┌────────
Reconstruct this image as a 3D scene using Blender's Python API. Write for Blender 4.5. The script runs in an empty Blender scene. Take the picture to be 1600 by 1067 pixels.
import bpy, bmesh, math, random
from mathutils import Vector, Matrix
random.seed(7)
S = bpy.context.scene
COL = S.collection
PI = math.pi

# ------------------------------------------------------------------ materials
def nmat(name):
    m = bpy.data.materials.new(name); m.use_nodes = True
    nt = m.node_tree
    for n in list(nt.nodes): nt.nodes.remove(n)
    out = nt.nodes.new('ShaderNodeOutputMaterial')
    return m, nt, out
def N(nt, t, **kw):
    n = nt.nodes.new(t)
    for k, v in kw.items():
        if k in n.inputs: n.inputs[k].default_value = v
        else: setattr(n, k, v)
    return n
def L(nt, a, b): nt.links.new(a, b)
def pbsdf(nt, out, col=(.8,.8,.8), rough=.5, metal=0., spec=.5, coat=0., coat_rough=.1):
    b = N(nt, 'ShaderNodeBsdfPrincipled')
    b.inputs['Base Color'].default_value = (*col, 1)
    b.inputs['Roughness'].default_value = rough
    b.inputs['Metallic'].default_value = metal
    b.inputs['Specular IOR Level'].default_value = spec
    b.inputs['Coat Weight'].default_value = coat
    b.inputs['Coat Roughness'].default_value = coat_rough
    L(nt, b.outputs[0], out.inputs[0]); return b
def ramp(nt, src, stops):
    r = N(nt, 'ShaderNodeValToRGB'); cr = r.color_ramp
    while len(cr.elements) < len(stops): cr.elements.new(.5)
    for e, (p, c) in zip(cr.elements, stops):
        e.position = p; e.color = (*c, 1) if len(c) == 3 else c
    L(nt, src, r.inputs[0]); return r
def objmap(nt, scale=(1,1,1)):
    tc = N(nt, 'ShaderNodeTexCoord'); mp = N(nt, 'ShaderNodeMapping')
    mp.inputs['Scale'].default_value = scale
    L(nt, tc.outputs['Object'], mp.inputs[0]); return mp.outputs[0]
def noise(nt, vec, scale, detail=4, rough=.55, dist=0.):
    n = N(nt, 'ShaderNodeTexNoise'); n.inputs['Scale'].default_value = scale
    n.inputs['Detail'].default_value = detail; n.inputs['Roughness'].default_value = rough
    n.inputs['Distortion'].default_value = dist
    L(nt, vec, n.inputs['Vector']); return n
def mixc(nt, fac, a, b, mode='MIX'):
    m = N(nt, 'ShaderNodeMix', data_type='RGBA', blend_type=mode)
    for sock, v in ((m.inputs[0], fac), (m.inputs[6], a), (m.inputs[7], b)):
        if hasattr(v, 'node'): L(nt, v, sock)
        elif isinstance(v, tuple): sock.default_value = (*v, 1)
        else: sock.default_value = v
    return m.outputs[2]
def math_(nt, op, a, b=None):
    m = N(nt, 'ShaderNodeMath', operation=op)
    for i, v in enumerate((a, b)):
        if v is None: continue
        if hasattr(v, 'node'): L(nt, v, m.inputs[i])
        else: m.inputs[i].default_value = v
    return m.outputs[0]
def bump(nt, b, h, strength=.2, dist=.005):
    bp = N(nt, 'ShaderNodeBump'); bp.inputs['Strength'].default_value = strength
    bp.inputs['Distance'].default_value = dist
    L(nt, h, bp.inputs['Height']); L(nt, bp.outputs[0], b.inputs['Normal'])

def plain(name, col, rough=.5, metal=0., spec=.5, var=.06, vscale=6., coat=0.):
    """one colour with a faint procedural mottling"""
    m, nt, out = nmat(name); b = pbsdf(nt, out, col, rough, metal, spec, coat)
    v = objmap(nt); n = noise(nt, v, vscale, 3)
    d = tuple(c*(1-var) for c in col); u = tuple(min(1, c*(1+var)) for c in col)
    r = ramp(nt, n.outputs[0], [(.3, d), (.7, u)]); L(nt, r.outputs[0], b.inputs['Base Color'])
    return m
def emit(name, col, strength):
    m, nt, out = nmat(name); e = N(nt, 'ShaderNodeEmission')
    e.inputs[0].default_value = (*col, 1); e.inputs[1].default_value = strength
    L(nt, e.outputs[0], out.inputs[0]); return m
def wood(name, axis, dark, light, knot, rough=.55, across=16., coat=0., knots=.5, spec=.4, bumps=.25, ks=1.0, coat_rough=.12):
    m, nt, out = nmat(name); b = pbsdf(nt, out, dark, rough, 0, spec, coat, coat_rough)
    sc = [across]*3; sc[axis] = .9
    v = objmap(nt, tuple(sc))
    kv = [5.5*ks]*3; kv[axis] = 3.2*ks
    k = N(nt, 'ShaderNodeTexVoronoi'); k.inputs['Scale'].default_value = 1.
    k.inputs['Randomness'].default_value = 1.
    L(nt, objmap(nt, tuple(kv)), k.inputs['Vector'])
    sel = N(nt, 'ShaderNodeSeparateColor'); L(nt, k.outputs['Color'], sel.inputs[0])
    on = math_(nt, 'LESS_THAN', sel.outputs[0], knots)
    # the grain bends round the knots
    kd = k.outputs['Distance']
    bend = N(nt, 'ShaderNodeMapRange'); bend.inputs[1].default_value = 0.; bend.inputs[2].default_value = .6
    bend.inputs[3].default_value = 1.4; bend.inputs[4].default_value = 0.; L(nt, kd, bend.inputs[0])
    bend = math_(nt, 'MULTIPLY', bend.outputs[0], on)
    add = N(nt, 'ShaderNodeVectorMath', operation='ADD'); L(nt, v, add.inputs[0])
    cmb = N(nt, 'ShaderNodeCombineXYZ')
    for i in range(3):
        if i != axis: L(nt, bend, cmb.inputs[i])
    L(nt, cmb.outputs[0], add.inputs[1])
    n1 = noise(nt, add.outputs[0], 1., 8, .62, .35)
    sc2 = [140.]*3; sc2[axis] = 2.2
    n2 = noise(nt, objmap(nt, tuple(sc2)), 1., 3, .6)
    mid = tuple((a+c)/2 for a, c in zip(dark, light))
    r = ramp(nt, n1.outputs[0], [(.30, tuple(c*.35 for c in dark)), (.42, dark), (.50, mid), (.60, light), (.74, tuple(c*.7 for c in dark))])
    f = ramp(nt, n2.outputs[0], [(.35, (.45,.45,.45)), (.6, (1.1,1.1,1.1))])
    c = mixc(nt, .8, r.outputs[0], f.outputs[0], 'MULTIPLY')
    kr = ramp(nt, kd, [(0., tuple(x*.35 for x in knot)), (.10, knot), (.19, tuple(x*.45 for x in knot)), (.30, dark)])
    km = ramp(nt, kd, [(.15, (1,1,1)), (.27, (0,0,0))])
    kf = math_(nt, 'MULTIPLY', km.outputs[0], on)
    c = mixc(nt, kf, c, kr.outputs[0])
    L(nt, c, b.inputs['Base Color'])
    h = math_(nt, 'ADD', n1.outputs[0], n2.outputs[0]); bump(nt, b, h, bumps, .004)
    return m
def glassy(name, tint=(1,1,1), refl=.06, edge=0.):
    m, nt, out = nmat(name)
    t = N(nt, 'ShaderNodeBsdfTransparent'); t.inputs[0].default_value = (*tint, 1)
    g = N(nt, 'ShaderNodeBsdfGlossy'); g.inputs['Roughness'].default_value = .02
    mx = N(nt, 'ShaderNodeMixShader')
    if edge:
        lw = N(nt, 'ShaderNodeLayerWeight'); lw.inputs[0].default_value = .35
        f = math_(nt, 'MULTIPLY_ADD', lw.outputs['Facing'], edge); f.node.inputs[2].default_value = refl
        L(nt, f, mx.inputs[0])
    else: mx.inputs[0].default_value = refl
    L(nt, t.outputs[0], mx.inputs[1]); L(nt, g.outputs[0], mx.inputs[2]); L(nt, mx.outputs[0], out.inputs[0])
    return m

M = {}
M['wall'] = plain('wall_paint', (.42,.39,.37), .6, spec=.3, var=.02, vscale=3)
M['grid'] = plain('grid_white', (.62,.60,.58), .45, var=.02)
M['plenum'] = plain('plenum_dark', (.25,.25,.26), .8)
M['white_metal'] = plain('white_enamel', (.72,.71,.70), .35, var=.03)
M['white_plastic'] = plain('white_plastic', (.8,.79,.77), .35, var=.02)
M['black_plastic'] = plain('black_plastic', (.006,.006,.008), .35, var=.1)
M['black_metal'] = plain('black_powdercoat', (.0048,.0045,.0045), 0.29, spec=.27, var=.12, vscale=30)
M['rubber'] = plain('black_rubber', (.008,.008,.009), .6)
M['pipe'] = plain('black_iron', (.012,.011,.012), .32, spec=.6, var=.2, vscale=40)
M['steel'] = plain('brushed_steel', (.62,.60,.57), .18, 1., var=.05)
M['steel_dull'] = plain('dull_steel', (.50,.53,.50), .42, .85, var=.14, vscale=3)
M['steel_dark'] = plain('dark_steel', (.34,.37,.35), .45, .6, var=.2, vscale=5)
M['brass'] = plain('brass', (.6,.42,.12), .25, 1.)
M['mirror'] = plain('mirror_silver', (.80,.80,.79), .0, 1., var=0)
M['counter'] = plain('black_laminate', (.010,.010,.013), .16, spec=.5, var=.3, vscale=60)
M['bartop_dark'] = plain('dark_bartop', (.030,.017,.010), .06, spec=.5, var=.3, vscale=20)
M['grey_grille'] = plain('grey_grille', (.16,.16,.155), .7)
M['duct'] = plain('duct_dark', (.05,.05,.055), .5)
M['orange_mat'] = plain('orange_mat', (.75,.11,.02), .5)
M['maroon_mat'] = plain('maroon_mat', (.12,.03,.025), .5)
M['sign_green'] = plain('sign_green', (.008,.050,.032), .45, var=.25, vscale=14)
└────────
SET PROBLEM:
Repeat, exactly and only, the lines from the beginning of the material through the line that contains "PI = math.pi".

FINISHED TASK:
Reconstruct this image as a 3D scene using Blender's Python API. Write for Blender 4.5. The script runs in an empty Blender scene. Take the picture to be 1600 by 1067 pixels.
import bpy, bmesh, math, random
from mathutils import Vector, Matrix
random.seed(7)
S = bpy.context.scene
COL = S.collection
PI = math.pi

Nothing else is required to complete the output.